WORK INSTRUCTIONS: Repeat all of the material below exactly as written, images excluded.

DATASET EXCERPT:
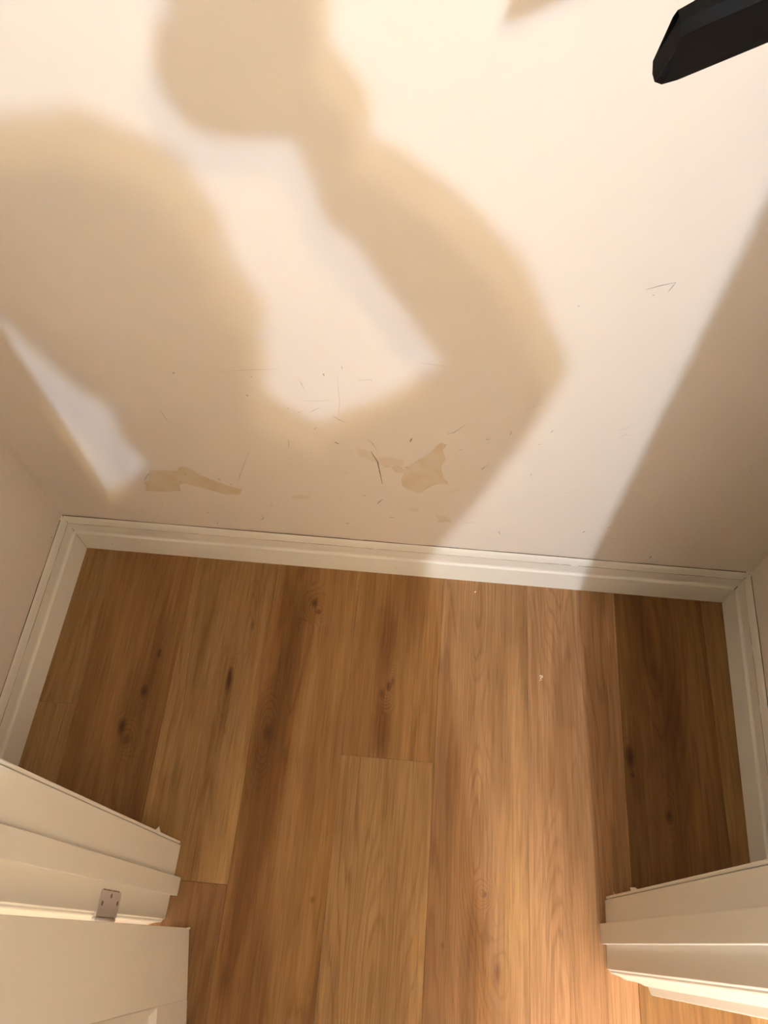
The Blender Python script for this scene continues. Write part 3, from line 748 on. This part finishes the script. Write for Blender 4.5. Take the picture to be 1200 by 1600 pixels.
up = tag(empty('fill_lamp', (FILL_LIGHT.x + 0.22, FILL_LIGHT.y - 0.02, 0)), 'added warm fill lamp with a domed shade, out of view in the hall', 'lamp')  # unseen lamp, added for warm fill bounced off the hall
def lathe(name, prof, c, mat, parent, n=32):
    bm = bmesh.new()
    add_sweep(bm, [[(c[0] + r * math.cos(t), c[1] + r * math.sin(t), z) for t in [k * 2 * math.pi / n for k in range(n)]] for r, z in prof])
    return bm_obj(name, bm, mat, parent, True)
c = (FILL_LIGHT.x, FILL_LIGHT.y); c2 = (c[0] + 0.22, c[1] - 0.02)
lathe('base', [(0.12, 0.0005), (0.12, 0.014), (0.10, 0.022), (0.02, 0.03)], c2, M_steel, up)
lathe('pole', [(0.011, 0.028), (0.011, 1.345)], c2, M_steel, up, 16)
bm = bmesh.new(); add_cyl(bm, (c2[0], c2[1], 1.335), (c[0], c[1], 1.325), 0.009); bm_obj('arm', bm, M_steel, up)
bm = bmesh.new()
prof = [(0.018, 1.335), (0.08, 1.318), (0.125, 1.26), (0.150, 1.115), (0.147, 1.115), (0.122, 1.257), (0.078, 1.313), (0.018, 1.328)]
add_sweep(bm, [[(c[0] + r * math.cos(t), c[1] + r * math.sin(t), z) for t in [k * math.pi / 18 for k in range(36)]] for r, z in prof])
bm_obj('shade', bm, M_ceil, up, True)
lathe('socket', [(0.016, 1.33), (0.016, FILL_LIGHT.z + 0.028)], c, M_ceil, up, 16)
bm = bmesh.new(); bmesh.ops.create_icosphere(bm, subdivisions=3, radius=0.030, matrix=Matrix.Translation(FILL_LIGHT)); bm_obj('bulb', bm, emit('warm fill bulb', COLOR_U, POWER_U), up, True)

# ------------------------------------------------------------------ the person with the phone (seen by the shadow)
M_skin = plain('skin', (0.55, 0.36, 0.26), 0.5, 0, 0.05, 30)
M_hair = plain('brown hair', (0.05, 0.032, 0.02), 0.5, 0, 0.3, 90, 0.6)
M_shirt = plain('pale knit shirt', (0.48, 0.43, 0.36), 0.9, 0, 0.06, 120, 0.4)
M_trouser = plain('pale linen', (0.48, 0.42, 0.33), 0.9, 0, 0.06, 120, 0.3)
M_shoe = plain('dark shoe', (0.03, 0.03, 0.03), 0.6)
M_lip = plain('lips', (0.42, 0.18, 0.15), 0.45)
M_eye = plain('eye white', (0.75, 0.73, 0.7), 0.2, 0, 0.0)
M_iris = plain('iris', (0.06, 0.035, 0.02), 0.2)

def blob(bm, pts):
    """tapered chain of ellipsoids: (point, radius or (rx, ry, rz))"""
    def rr(r): return Vector((r, r, r)) if not hasattr(r, '__len__') else Vector(r)
    for (p, r), (q, s) in zip(pts, pts[1:]):
        p, q, r, s = Vector(p), Vector(q), rr(r), rr(s)
        n = max(1, int((q - p).length / (min(min(r), min(s)) * 0.45)))
        for i in range(n + 1):
            t = i / n; c = p.lerp(q, t); e = r.lerp(s, t)
            bmesh.ops.create_icosphere(bm, subdivisions=2, radius=1.0, matrix=Matrix.Translation(c) @ Matrix.Diagonal((e.x, e.y, e.z, 1)))

def fused(name, chains, mat, parent, voxel=0.006, smooth=6):
    """one continuous surface out of the chains"""
    bm = bmesh.new()
    for ch in chains: blob(bm, ch)
    me = bpy.data.meshes.new(name); bm.to_mesh(me); bm.free()
    tmp = bpy.data.objects.new(name + '_raw', me); COL.objects.link(tmp)
    m = tmp.modifiers.new('r', 'REMESH'); m.mode = 'VOXEL'; m.voxel_size = voxel
    m2 = tmp.modifiers.new('s', 'SMOOTH'); m2.factor = 0.5; m2.iterations = smooth
    dg = bpy.context.evaluated_depsgraph_get()
    res = bpy.data.meshes.new_from_object(tmp.evaluated_get(dg))
    bpy.data.objects.remove(tmp); bpy.data.meshes.remove(me)
    res.name = name
    for p in res.polygons: p.use_smooth = True
    res.materials.clear(); res.materials.append(mat)
    return link(name, res, mat, parent)

def cp(r, u, b): return CAM_P + CAM_R @ Vector((r, u, b))          # point in the phone's own frame
person = tag(empty('person', (0.03, -0.44, 0)), 'person raising a phone in the doorway, seen only as the large soft wall shadow', 'person')
HC = Vector((-0.092, -0.385, 1.460))
F = Vector((0.20, 0.96, 0.16)).normalized(); S = Vector((0.97, -0.20, 0.0)).normalized(); U = S.cross(F).normalized()
def hp(s, f, u): return HC + S * s + F * f + U * u
SHR, ELR, WRR = Vector((0.095, -0.40, 1.255)), Vector((0.185, -0.275, 1.300)), Vector((0.046, -0.168, 1.424))
SHL, ELL, WRL = Vector((-0.105, -0.42, 1.275)), Vector((-0.118, -0.30, 1.097)), Vector((-0.225, -0.44, 1.085))
palm_a, palm_b = cp(0.014, -0.140, -0.016), cp(0.014, -0.096, -0.017)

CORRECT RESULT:
The Blender Python script for this scene continues. Write part 3, from line 748 on. This part finishes the script. Write for Blender 4.5. Take the picture to be 1200 by 1600 pixels.
up = tag(empty('fill_lamp', (FILL_LIGHT.x + 0.22, FILL_LIGHT.y - 0.02, 0)), 'added warm fill lamp with a domed shade, out of view in the hall', 'lamp')  # unseen lamp, added for warm fill bounced off the hall
def lathe(name, prof, c, mat, parent, n=32):
    bm = bmesh.new()
    add_sweep(bm, [[(c[0] + r * math.cos(t), c[1] + r * math.sin(t), z) for t in [k * 2 * math.pi / n for k in range(n)]] for r, z in prof])
    return bm_obj(name, bm, mat, parent, True)
c = (FILL_LIGHT.x, FILL_LIGHT.y); c2 = (c[0] + 0.22, c[1] - 0.02)
lathe('base', [(0.12, 0.0005), (0.12, 0.014), (0.10, 0.022), (0.02, 0.03)], c2, M_steel, up)
lathe('pole', [(0.011, 0.028), (0.011, 1.345)], c2, M_steel, up, 16)
bm = bmesh.new(); add_cyl(bm, (c2[0], c2[1], 1.335), (c[0], c[1], 1.325), 0.009); bm_obj('arm', bm, M_steel, up)
bm = bmesh.new()
prof = [(0.018, 1.335), (0.08, 1.318), (0.125, 1.26), (0.150, 1.115), (0.147, 1.115), (0.122, 1.257), (0.078, 1.313), (0.018, 1.328)]
add_sweep(bm, [[(c[0] + r * math.cos(t), c[1] + r * math.sin(t), z) for t in [k * math.pi / 18 for k in range(36)]] for r, z in prof])
bm_obj('shade', bm, M_ceil, up, True)
lathe('socket', [(0.016, 1.33), (0.016, FILL_LIGHT.z + 0.028)], c, M_ceil, up, 16)
bm = bmesh.new(); bmesh.ops.create_icosphere(bm, subdivisions=3, radius=0.030, matrix=Matrix.Translation(FILL_LIGHT)); bm_obj('bulb', bm, emit('warm fill bulb', COLOR_U, POWER_U), up, True)

# ------------------------------------------------------------------ the person with the phone (seen by the shadow)
M_skin = plain('skin', (0.55, 0.36, 0.26), 0.5, 0, 0.05, 30)
M_hair = plain('brown hair', (0.05, 0.032, 0.02), 0.5, 0, 0.3, 90, 0.6)
M_shirt = plain('pale knit shirt', (0.48, 0.43, 0.36), 0.9, 0, 0.06, 120, 0.4)
M_trouser = plain('pale linen', (0.48, 0.42, 0.33), 0.9, 0, 0.06, 120, 0.3)
M_shoe = plain('dark shoe', (0.03, 0.03, 0.03), 0.6)
M_lip = plain('lips', (0.42, 0.18, 0.15), 0.45)
M_eye = plain('eye white', (0.75, 0.73, 0.7), 0.2, 0, 0.0)
M_iris = plain('iris', (0.06, 0.035, 0.02), 0.2)

def blob(bm, pts):
    """tapered chain of ellipsoids: (point, radius or (rx, ry, rz))"""
    def rr(r): return Vector((r, r, r)) if not hasattr(r, '__len__') else Vector(r)
    for (p, r), (q, s) in zip(pts, pts[1:]):
        p, q, r, s = Vector(p), Vector(q), rr(r), rr(s)
        n = max(1, int((q - p).length / (min(min(r), min(s)) * 0.45)))
        for i in range(n + 1):
            t = i / n; c = p.lerp(q, t); e = r.lerp(s, t)
            bmesh.ops.create_icosphere(bm, subdivisions=2, radius=1.0, matrix=Matrix.Translation(c) @ Matrix.Diagonal((e.x, e.y, e.z, 1)))

def fused(name, chains, mat, parent, voxel=0.006, smooth=6):
    """one continuous surface out of the chains"""
    bm = bmesh.new()
    for ch in chains: blob(bm, ch)
    me = bpy.data.meshes.new(name); bm.to_mesh(me); bm.free()
    tmp = bpy.data.objects.new(name + '_raw', me); COL.objects.link(tmp)
    m = tmp.modifiers.new('r', 'REMESH'); m.mode = 'VOXEL'; m.voxel_size = voxel
    m2 = tmp.modifiers.new('s', 'SMOOTH'); m2.factor = 0.5; m2.iterations = smooth
    dg = bpy.context.evaluated_depsgraph_get()
    res = bpy.data.meshes.new_from_object(tmp.evaluated_get(dg))
    bpy.data.objects.remove(tmp); bpy.data.meshes.remove(me)
    res.name = name
    for p in res.polygons: p.use_smooth = True
    res.materials.clear(); res.materials.append(mat)
    return link(name, res, mat, parent)

def cp(r, u, b): return CAM_P + CAM_R @ Vector((r, u, b))          # point in the phone's own frame
person = tag(empty('person', (0.03, -0.44, 0)), 'person raising a phone in the doorway, seen only as the large soft wall shadow', 'person')
HC = Vector((-0.092, -0.385, 1.460))
F = Vector((0.20, 0.96, 0.16)).normalized(); S = Vector((0.97, -0.20, 0.0)).normalized(); U = S.cross(F).normalized()
def hp(s, f, u): return HC + S * s + F * f + U * u
SHR, ELR, WRR = Vector((0.095, -0.40, 1.255)), Vector((0.185, -0.275, 1.300)), Vector((0.046, -0.168, 1.424))
SHL, ELL, WRL = Vector((-0.105, -0.42, 1.275)), Vector((-0.118, -0.30, 1.097)), Vector((-0.225, -0.44, 1.085))
palm_a, palm_b = cp(0.014, -0.140, -0.016), cp(0.014, -0.096, -0.017)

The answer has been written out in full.